BAB I
PENDAHULUAN
A. Latar Belakang Masalah
Sistem merupakan kesatuan yang menelurkan berbagai aturan untuk dipatuhi. Seperti yang kita ketahui, mengenai sistem agama atau religi yakni berbicara tentang aturan-aturan sekaligus unsur-unsur yang tercakup di dalam sistem religi tersebut.
Sistem akan selalu ada di dalam kehidupan masyarakat, hal ini dikarenakan masyarakat membutuhkan aturan-aturan sebagai pedoman untuk menjalankan kehidupan di lingkungan masyarakat tertentu. Karena, jika kita telusuri sistem yang tertulis dan bersifat formal di masyarakat tentunya akan berbeda dengan masyarakat yang lainnya, dengan demikian tentu akan berbeda dan salah satu faktor dari perbedaan itu adalah letak geografis wilayah tempat tinggal masyarakat.

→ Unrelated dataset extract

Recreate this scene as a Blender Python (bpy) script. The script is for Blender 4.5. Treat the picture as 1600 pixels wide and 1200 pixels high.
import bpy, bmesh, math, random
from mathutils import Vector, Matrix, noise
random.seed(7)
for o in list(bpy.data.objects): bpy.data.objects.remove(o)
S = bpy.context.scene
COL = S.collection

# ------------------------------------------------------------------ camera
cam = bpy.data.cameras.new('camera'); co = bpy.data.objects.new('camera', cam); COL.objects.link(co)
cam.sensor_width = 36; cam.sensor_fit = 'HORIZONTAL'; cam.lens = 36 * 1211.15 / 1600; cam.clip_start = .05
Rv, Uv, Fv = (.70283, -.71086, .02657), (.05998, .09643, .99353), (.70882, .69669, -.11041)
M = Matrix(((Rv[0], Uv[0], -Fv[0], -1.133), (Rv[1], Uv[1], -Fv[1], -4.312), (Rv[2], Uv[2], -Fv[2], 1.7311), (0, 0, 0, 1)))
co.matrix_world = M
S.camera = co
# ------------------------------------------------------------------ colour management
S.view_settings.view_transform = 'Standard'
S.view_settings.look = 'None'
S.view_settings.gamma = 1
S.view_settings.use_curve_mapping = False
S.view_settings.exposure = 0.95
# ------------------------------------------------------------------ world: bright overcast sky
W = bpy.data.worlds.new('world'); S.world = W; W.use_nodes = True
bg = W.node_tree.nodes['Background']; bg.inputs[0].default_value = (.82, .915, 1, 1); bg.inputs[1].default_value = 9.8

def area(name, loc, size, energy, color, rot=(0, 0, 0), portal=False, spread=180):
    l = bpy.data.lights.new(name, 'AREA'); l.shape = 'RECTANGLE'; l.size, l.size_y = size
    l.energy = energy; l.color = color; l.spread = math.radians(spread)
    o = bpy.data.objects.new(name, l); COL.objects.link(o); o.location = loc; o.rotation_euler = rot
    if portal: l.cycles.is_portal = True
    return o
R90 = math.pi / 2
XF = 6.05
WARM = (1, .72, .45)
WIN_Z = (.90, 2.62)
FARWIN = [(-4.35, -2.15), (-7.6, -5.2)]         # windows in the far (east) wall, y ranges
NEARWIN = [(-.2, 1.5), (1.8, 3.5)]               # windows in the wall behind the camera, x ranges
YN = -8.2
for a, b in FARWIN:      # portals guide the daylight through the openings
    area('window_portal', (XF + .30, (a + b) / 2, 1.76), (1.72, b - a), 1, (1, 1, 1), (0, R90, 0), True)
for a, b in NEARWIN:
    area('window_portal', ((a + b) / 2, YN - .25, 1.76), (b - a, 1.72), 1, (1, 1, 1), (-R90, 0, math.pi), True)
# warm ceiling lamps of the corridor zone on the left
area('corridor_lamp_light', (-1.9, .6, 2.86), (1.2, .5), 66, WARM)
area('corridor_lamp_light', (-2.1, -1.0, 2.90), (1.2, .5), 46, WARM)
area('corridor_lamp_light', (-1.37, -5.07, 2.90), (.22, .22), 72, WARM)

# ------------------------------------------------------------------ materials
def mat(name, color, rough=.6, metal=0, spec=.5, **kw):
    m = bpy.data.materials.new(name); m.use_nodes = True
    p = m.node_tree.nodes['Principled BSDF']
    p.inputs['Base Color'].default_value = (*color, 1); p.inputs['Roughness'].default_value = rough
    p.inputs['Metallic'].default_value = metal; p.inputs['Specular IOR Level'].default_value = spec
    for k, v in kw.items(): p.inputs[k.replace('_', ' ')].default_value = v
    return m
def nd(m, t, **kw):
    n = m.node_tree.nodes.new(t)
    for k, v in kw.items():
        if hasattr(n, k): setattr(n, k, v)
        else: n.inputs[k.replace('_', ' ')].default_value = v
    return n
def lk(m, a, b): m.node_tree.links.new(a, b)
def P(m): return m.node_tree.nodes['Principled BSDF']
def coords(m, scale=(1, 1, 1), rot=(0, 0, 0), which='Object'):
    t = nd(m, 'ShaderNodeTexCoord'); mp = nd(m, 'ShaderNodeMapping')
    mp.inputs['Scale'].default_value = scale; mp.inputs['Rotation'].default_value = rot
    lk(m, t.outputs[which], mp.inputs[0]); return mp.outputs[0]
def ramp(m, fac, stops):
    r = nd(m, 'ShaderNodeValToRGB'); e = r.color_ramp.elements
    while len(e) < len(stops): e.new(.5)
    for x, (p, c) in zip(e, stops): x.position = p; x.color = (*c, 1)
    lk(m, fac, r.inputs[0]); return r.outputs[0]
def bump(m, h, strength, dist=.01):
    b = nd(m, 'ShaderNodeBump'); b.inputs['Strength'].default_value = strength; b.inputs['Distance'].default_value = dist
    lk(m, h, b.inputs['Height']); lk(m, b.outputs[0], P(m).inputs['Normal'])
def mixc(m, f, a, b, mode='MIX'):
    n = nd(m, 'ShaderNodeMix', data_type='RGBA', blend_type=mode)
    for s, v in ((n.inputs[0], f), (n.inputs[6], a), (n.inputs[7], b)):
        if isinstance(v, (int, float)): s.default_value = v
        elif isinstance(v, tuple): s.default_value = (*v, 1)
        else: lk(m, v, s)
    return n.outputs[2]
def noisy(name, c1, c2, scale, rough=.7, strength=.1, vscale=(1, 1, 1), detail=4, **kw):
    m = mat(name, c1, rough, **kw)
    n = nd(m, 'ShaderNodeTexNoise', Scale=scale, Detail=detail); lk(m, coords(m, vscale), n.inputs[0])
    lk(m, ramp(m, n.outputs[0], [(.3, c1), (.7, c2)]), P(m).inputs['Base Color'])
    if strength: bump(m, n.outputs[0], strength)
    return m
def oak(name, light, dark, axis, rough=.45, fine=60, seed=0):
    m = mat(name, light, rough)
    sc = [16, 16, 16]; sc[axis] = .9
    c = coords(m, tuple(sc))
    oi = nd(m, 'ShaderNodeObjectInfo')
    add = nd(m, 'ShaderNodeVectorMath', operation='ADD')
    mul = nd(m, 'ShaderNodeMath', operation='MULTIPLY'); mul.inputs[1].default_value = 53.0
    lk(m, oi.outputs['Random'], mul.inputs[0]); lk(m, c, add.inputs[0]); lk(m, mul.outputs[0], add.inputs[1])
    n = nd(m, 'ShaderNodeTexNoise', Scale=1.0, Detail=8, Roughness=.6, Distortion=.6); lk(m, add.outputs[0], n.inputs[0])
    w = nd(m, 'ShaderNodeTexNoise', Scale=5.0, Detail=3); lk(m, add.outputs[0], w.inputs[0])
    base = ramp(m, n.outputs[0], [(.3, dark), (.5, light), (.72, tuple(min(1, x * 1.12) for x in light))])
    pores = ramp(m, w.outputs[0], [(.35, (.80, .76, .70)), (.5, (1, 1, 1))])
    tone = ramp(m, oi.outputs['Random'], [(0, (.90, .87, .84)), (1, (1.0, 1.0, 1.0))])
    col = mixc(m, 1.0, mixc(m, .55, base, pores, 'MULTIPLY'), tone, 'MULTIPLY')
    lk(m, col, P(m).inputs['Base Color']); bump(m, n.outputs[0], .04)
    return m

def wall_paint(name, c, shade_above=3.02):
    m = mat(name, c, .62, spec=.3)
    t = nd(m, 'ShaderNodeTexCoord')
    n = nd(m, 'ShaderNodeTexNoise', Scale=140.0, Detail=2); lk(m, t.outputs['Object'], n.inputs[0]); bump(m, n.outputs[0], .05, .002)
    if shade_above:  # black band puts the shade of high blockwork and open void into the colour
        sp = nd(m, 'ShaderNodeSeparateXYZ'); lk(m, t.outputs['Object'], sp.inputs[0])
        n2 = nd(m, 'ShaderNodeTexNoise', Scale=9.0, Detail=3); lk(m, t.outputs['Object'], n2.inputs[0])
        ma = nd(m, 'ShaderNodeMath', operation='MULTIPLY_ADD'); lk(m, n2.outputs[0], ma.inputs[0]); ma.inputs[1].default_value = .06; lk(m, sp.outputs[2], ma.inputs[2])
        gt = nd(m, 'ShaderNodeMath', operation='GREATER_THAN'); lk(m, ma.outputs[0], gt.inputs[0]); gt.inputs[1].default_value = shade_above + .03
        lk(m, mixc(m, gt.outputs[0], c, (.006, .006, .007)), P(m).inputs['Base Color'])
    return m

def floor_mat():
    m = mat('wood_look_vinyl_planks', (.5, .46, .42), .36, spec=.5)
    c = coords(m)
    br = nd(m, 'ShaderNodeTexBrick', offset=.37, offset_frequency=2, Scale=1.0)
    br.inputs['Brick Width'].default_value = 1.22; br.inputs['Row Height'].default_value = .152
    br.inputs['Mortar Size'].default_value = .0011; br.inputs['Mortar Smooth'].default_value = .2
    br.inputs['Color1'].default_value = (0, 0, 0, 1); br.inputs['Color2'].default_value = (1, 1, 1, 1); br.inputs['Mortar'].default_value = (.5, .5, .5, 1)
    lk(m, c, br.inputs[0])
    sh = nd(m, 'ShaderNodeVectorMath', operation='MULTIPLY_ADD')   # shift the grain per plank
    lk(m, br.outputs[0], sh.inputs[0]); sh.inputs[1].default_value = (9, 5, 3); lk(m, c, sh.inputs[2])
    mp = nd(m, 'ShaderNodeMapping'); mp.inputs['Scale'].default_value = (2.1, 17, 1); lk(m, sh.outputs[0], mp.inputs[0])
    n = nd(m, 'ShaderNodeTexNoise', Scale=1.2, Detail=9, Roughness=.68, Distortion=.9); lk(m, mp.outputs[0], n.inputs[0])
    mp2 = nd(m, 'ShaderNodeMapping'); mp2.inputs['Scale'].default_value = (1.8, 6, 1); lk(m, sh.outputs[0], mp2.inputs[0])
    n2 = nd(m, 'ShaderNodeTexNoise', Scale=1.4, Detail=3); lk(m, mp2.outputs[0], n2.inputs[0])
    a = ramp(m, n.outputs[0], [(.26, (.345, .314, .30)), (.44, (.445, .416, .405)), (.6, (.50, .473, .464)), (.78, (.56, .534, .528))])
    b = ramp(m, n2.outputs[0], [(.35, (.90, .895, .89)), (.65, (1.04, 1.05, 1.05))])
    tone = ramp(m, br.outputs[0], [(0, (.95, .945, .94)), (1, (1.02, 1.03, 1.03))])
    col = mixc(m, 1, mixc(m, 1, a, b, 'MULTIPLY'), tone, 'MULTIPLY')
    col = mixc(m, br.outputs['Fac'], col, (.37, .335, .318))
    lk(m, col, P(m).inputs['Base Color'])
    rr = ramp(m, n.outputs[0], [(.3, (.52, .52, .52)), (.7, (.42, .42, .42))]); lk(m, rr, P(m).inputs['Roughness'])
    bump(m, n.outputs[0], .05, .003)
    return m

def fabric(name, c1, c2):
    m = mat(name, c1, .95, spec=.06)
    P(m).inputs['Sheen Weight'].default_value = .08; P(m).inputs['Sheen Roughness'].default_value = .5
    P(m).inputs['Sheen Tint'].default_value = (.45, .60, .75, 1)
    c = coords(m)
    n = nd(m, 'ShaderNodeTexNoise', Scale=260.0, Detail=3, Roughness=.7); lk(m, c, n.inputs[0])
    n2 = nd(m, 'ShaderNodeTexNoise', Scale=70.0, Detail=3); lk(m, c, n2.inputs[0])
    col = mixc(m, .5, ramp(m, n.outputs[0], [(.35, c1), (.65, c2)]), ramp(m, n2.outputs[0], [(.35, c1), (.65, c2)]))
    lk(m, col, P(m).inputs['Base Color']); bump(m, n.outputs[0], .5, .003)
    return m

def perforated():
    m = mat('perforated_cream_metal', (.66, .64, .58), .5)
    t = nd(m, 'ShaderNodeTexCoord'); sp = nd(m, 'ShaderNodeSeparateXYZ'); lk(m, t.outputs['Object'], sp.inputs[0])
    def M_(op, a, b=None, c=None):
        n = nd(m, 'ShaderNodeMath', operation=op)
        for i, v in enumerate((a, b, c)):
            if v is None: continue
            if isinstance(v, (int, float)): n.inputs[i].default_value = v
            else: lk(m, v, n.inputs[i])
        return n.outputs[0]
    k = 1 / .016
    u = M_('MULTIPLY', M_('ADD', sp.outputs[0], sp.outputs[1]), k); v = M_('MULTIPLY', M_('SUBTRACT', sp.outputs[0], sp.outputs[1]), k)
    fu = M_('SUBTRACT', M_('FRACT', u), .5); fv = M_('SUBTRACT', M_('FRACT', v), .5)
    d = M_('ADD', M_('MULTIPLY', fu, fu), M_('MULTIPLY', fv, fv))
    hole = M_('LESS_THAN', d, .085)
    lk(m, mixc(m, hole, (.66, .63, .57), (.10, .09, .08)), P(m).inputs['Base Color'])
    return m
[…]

Sehingga sistem yang berlaku disesuaikan dengan kondisi masyarakat. Namun beda halnya jika kita berbicara tentang sitem religi, karena di sini ada toleransi namun tidak ada toleransi dalam keyakinan, mengakui pluralitas bukan berarti mengakui pluralisme.
B. Rumusan Masalah
1. Apa definisi sistem dan religi?
2. Bagaimana sistem religi dan sistem ilmu gaib?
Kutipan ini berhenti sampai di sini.